Scottie Scheffler walked out of the scoring area at Aronimink on Saturday afternoon with the calm, slightly weary expression of a player who had spent four hours doing almost everything right and not seeing the leaderboard reward him for it. The world No. 1 had played a third round that, by his own assessment, was a strong ball-striking effort undone by a course doing things that no amount of preparation could fully neutralise.
Asked what had not worked for him on Saturday, Scheffler returned again and again to the conditions and the course.
"I mean, I think the golf course is just challenging," Scheffler said. "There was, I mean, extremely high winds. There's a lot of pitch on the greens, so there's not a ton of opportunities for birdie. And I felt like I did a good job today kind of hanging in there. Hit some good shots, hit a lot of good putts that were kind of right around the edge. It's kind of like a little bit of a dice roll at times when you have so much slope and so much wind."
The "dice roll" framing was unusual for a player whose entire competitive identity is built on process repetition and tactical patience. Scheffler does not usually reach for the language of chance. That he did on Saturday was a reflection of how Aronimink's combination of fescue, fast slopes and Pennsylvania wind had pulled even the most precise ball-strikers into a margin business.
The leaderboard he was looking at when he came in told its own story.
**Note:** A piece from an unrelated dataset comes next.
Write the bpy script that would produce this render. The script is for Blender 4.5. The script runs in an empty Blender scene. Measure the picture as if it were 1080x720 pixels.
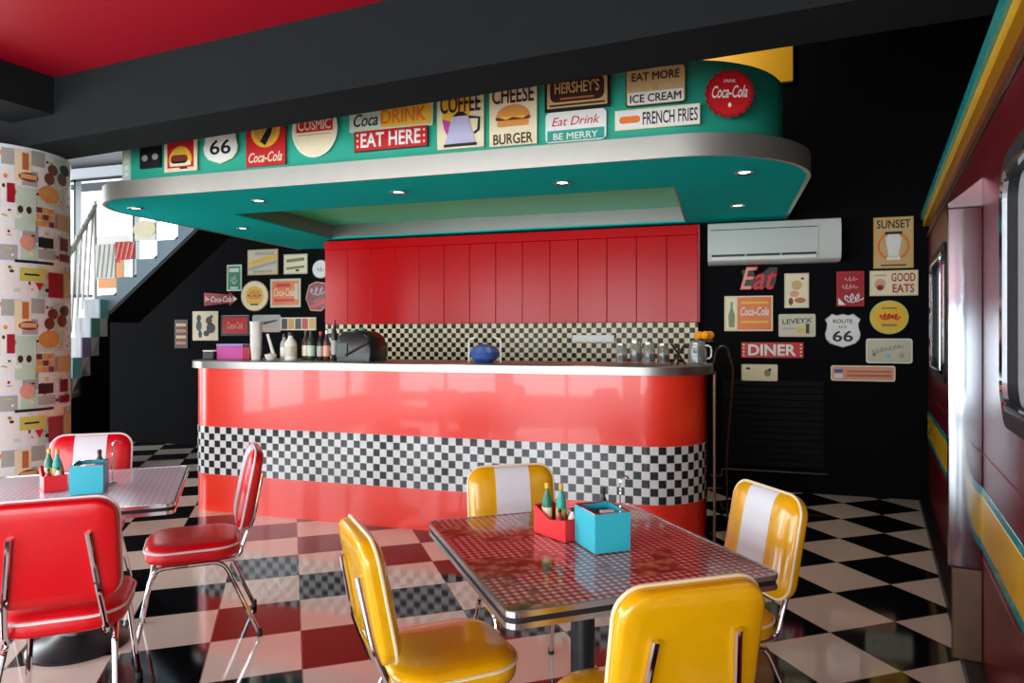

By Saturday evening at Aronimink, 21 players sat inside three shots of the lead — until Alex Smalley pulled his lead to five — and the major championship had effectively redistributed itself across half the field. Scheffler was asked what that did to his mental approach for Sunday.
"Firstly, no, I've never seen anything like this," Scheffler answered. "When we were out there, it was a just a nature of a lot of different things. But yeah, I've never seen a leaderboard like this this bunched up. But going into tomorrow, it's quite literally anybody's tournament. There's a lot of guys that have a chance. And going into tomorrow, just somebody is going to have a great round. I'm going to go out there and make sure I do my best to give myself the best shot at being the one who has a great round."
It was a notable admission from a player who has set the bar for the modern game's metronomic excellence. Scheffler's record on weekends of major championships is one of the most reliable resources in the sport. Saturday's third round was, by his own account, an exercise in survival rather than separation. Asked specifically whether the frustration of putts not falling would linger, he was clear.
"I mean, it definitely doesn't linger," Scheffler said. "I'll go out and practice a little bit. I get my mind ready to go tomorrow. I won't think much about this round past today. I hit a lot of good shots, felt like I hit some good putts. It's just I, it's a challenging golf course."
By Sunday evening, the prediction of an open Aronimink Sunday had been borne out. Aaron Rai outlasted the entire crowd by playing a strategic, positional game that ran against the bombers' template the course had been expected to demand. Scheffler did not have his great round on Sunday, finishing well off the lead in a tournament that, on his own framing of Saturday, had become a different animal: less a major to be solved by precision, more a Saturday of slopes, gusts and putts catching the edge — a dice roll for the entire field, including the world No. 1.